In a statement emailed to VOA, T&R Productions, RT's U.S. arm, said the channel had been taken off the air in early February but it blamed the move on the Justice Department.

“Although we are not at liberty to disclose the details, we know that the reason for this was linked to RT’s forced registration as a 'foreign agent' in the U.S." the statement said.

Last year, the Justice Department directed T&R Productions to register as a foreign agent despite the company's protest that it was not obligated to do so under the Foreign Agents Registration Act (FARA).

Under FARA, persons acting as agents of foreign governments or foreign political parties must register with the Justice Department and provide periodic disclosure of their activities.

Three other Russian-linked media companies — RTTV America, Reston Translator LLC and RIA Global LLC — were later required to register under FARA.

"It is highly disappointing that despite assurances that FARA status would not impact RT’s reporting and broadcasting capabilities, the registration in fact has placed undue burden on multiple areas of RT operations, and pressure on our partners as well, thus unequivocally demonstrating that the spirit of the FARA law is discriminatory even if the letter of that law technically isn’t," the T&R statement said.

Thomas insisted that his decision to drop the foreign news channels, however, had “nothing to do with politics” or the Justice Department’s scrutiny of foreign news distributors and broadcasters.

“The reason we’re getting out of the channel is related to a change in technology and TV business,” Thomas said. “The FARA thing is very coincidental to the entire thing.”

VOA reached out to the Justice Department but did not receive a response.

Formerly Russia Today

RT, formerly known as Russia Today, has struggled to get on cable in the United States. Washington was one of a couple of metropolitan areas in the nation where the channel was available on cable, Thomas said.

The broadcaster has come under increased scrutiny since last January when U.S. intelligence agencies concluded the channel and RT and Sputnik had been used as part of a Kremlin-orchestrated campaign to disrupt the 2016 U.S. presidential election.

FILE - Employees of Russia's RT television channel are seen in a studio at the company's headquarters in Moscow, Russia, June 11, 2013.
FILE - Employees of Russia's RT television channel are seen in a studio at the company's headquarters in Moscow, Russia, June 11, 2013.

Thomas said he initiated talks with the Justice Department last year to find out whether his company was required to register as a foreign agent because of its distribution of the international news channels.
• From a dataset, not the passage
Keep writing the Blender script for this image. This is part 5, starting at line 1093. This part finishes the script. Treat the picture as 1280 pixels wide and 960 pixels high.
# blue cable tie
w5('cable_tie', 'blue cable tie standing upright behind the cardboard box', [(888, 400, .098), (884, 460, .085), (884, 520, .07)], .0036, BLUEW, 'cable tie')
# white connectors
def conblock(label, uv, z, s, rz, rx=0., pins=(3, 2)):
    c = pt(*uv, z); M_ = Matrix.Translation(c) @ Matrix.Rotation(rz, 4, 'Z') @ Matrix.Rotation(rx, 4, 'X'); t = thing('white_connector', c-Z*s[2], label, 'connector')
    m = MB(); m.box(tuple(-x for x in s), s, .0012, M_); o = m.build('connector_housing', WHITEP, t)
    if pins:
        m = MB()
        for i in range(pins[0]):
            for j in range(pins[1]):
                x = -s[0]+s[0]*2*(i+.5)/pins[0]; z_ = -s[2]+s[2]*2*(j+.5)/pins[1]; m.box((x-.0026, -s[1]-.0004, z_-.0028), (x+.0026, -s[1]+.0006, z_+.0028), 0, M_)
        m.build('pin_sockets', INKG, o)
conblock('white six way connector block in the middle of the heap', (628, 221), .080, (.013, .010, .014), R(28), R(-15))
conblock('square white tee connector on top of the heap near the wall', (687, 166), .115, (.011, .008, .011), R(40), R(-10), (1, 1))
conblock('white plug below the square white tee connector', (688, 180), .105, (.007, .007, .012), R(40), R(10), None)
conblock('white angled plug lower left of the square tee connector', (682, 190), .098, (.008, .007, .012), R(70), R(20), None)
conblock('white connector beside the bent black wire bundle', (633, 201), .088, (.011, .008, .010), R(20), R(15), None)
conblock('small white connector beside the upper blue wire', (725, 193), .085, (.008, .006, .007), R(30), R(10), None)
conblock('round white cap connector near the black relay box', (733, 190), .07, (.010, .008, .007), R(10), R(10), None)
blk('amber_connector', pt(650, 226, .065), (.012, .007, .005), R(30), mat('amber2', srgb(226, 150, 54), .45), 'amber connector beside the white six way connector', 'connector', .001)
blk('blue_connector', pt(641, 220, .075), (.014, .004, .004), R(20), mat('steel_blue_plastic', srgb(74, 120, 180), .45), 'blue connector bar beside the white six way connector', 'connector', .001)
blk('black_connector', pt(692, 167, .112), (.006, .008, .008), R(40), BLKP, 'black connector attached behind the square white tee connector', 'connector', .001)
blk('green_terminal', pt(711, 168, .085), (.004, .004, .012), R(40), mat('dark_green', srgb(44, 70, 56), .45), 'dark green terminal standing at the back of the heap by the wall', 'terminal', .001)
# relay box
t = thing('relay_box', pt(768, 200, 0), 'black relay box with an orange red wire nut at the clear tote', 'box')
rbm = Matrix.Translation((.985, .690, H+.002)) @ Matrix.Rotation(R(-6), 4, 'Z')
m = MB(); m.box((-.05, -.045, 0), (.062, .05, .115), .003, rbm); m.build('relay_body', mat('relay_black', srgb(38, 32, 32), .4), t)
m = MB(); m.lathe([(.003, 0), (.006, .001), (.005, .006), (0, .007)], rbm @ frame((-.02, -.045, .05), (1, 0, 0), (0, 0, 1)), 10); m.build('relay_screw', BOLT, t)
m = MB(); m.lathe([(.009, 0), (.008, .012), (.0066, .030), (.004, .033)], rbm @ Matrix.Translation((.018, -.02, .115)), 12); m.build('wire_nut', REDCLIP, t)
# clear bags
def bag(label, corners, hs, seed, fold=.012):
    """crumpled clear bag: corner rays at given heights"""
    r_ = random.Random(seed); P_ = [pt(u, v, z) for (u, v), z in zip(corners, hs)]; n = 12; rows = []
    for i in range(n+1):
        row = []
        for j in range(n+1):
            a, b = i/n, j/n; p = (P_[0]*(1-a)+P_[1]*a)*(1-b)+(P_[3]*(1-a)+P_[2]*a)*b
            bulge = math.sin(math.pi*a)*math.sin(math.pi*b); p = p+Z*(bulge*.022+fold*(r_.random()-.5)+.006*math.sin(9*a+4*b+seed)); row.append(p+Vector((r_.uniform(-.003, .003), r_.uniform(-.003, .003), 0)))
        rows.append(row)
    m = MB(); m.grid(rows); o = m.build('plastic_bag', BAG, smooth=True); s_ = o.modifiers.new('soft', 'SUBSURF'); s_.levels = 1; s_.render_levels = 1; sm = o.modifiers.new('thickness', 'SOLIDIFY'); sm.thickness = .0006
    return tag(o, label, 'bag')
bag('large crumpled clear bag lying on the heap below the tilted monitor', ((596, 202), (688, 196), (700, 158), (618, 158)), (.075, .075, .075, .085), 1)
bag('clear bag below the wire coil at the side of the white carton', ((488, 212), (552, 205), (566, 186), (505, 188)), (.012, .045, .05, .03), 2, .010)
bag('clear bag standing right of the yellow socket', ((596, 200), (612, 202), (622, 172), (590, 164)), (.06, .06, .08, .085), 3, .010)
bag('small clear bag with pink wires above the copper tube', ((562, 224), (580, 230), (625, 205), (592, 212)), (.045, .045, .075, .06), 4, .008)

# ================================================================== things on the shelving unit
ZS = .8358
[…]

Justice Department lawyers indicated they were, Thomas said.

“The way I read it, and our discussions have said as much, the concept is if you are a distributor of that news content, as it’s been explained to me, you need to register,” Thomas said.
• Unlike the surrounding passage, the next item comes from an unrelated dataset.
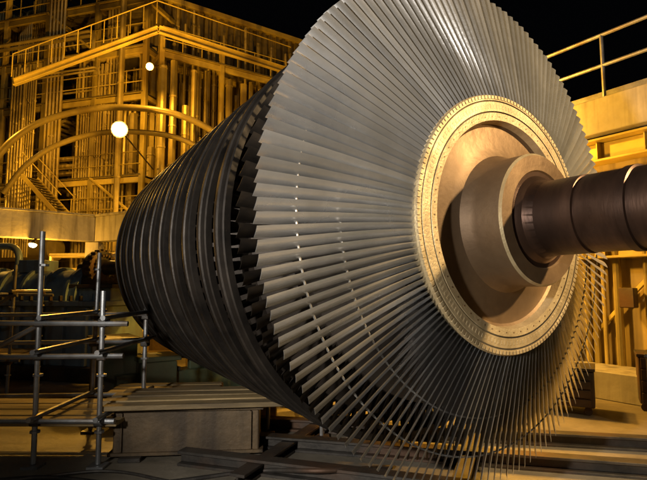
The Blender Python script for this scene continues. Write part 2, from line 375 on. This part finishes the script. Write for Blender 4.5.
for x in(-9,-6.8): mb.box((x,16.35,.45),(.3,1.0,.9),M_frame)
mb.box((-7.9,16.3,.1),(4.2,1.4,.2),M_frame)
mb.tube([(-8.5,15.6,0.2),(-8.5,15.6,2.6),(-5,15.2,2.6)],.09,M_pipe,10)
mb.obj('storage_tank')
# ---------------------------------------------------------------- right building
W0=Vector((4.43,8,0));D=nA;SX=eA
mb=MB();axw=(D,SX,Z)
def W(t,off,z): return W0+D*t+SX*off+Z*z
k0,k1=-4.5,4.0;ln=k1-k0;mid=(k0+k1)/2
mb.box(W(mid,.45,2.0),(ln,.4,4.0),M_wall,ax=axw)
mb.box(W(mid,.12,4.28),(ln+.02,.95,.56),M_beam,ax=axw)
mb.box(W(mid,-.3,.2),(ln,.8,.40),M_beam,ax=axw)
for zc,h,of in((3.78,.34,-.05),(3.2,.26,-.12),(2.2,.24,.02)):
    mb.box(W(mid,of,zc+h/2),(ln-.01,.34,.035),M_frame,ax=axw);mb.box(W(mid,of,zc-h/2),(ln-.01,.34,.035),M_frame,ax=axw);mb.box(W(mid,of+.06,zc),(ln-.02,.03,h-.05),M_frame,ax=axw)
    for q in range(12): mb.box(W(k0+.4+q*.7,of-.02,zc),(.02,.12,h-.05),M_frame,ax=axw)
for t in (-3.6,-2.2,-.62,.95,2.6):
    mb.box(W(t,-.08,2.0),(.26,.03,3.15),M_frame,ax=axw);mb.box(W(t,.14,2.0),(.26,.03,3.15),M_frame,ax=axw);mb.box(W(t,.03,2.0),(.03,.18,3.15),M_frame,ax=axw)
for z in (2.6,2.74,2.88): mb.tube([W(k0,-.2,z),W(k1,-.2,z)],.04,M_pipe,10)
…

Registering as foreign agent

While lobbyists and lawyers working for foreign governments routinely register with the Justice Department, no American distributor of foreign news content is known to have filed paperwork under FARA.

But that may change as the Justice Department takes an increasingly expansive view of FARA.

“It is possible that a distributor might be subject to FARA,” said Joshua Ian Rosenstein, a FARA expert and a partner at the Sandler Reiff Lamb Rosenstein & Birkenstock law firm in Washington.

“The key issues for DOJ here would be the nature of control and funding by RT or other foreign governments,” Rosenstein said. “It would be unusual to go after a passive conduit for content,” such as a website for allowing paid ads without any government control.

However, “it’s certainly within the realm of possibility for DOJ to find a case where registration is appropriate, and certainly appropriate for DOJ to make inquiries into government control over the process to determine if registration is warranted,” Rosenstein said.

While MHz Networks will no longer be carrying RT, it will continue to air three hours daily of French, German and Chinese government-funded news content on a different channel, MHz Worldview, potentially leaving it subject to FARA registration.

But Thomas said he did not see the need for registration.

“We’re going argue that three hours a day shouldn’t necessitate us having to doing all of this,” he said.

Current, "a nonprofit news service for and about public media in the U.S.," was first to report on RT going dark on local cable systems in the nation's capital.